Convicted sex trafficker Ghislaine Maxwell wants immunity and an advance look at the questions if Congress expects her to publicly testify about her ex-boyfriend, Jeffrey Epstein. She also wants a pardon.

Maxwell's defense lawyer, David Markus, laid out his client's conditions in a July 29 letter to Rep. James Comer, R-Kentucky, who issued a subpoena for Maxwell's testimony last week. Comer, who heads the House Committee on Oversight and Government Reform, has said he wants to hear from Maxwell as he looks at how the federal government enforces sex-trafficking laws and what happened in the cases against her and Epstein.

Epstein died in jail in 2019 while awaiting a federal sex-trafficking trial. He was previously convicted in 2008 of two Florida prostitution offenses, in what many consider a sweetheart plea deal.
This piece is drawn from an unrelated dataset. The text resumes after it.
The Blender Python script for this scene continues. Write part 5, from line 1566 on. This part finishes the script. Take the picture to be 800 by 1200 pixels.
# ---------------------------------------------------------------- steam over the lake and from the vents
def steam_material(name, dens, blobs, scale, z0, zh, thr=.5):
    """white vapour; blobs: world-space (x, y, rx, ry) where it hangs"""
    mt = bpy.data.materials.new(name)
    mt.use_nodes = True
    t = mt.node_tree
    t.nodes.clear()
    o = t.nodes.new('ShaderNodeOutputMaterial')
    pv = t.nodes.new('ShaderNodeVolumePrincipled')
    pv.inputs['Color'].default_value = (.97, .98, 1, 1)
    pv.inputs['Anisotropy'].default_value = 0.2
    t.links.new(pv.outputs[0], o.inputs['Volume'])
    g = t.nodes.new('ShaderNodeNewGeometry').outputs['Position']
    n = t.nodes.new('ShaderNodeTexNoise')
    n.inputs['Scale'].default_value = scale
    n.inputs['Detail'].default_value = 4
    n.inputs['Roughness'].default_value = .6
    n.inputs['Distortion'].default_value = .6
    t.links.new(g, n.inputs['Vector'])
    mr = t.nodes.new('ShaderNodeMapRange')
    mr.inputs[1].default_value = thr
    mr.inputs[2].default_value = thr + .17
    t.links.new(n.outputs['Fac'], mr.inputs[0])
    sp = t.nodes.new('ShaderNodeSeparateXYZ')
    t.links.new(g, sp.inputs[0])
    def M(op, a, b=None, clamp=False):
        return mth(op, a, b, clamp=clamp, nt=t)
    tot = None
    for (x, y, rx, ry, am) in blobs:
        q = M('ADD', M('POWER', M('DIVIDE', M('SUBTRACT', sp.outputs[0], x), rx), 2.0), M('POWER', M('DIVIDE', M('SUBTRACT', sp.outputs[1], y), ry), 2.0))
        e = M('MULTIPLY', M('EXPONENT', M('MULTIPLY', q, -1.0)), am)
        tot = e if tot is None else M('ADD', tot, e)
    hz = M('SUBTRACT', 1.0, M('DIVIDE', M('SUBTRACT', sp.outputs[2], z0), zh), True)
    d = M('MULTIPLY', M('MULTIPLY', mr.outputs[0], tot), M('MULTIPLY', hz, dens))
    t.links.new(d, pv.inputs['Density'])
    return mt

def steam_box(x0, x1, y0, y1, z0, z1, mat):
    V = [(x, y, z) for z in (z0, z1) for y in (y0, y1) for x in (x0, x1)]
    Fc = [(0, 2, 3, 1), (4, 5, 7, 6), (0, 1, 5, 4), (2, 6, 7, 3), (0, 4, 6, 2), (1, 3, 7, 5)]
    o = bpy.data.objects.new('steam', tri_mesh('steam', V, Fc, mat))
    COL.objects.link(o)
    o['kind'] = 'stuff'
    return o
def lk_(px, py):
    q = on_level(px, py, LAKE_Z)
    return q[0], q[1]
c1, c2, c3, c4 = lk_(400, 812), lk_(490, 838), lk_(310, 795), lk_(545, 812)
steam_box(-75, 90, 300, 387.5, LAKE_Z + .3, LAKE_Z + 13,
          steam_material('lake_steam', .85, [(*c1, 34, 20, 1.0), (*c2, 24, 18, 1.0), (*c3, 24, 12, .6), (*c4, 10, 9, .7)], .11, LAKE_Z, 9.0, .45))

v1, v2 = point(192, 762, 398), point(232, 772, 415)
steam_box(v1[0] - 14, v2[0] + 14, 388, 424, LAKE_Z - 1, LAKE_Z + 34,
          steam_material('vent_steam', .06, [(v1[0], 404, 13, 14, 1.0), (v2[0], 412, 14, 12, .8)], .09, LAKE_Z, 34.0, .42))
The disgraced financier was sentenced to just 18 months behind bars, despite facing serious allegations of sex crimes involving minors. About a decade later, New York federal prosecutors brought a sex-trafficking indictment against him.

Last week, Maxwell spoke with Justice Department officials over the course of two days as the Trump administration seeks to quell public outrage over its early July announcement that it didn't find evidence in its Epstein-related files to justify investigating anyone else, and that it won't be releasing the files.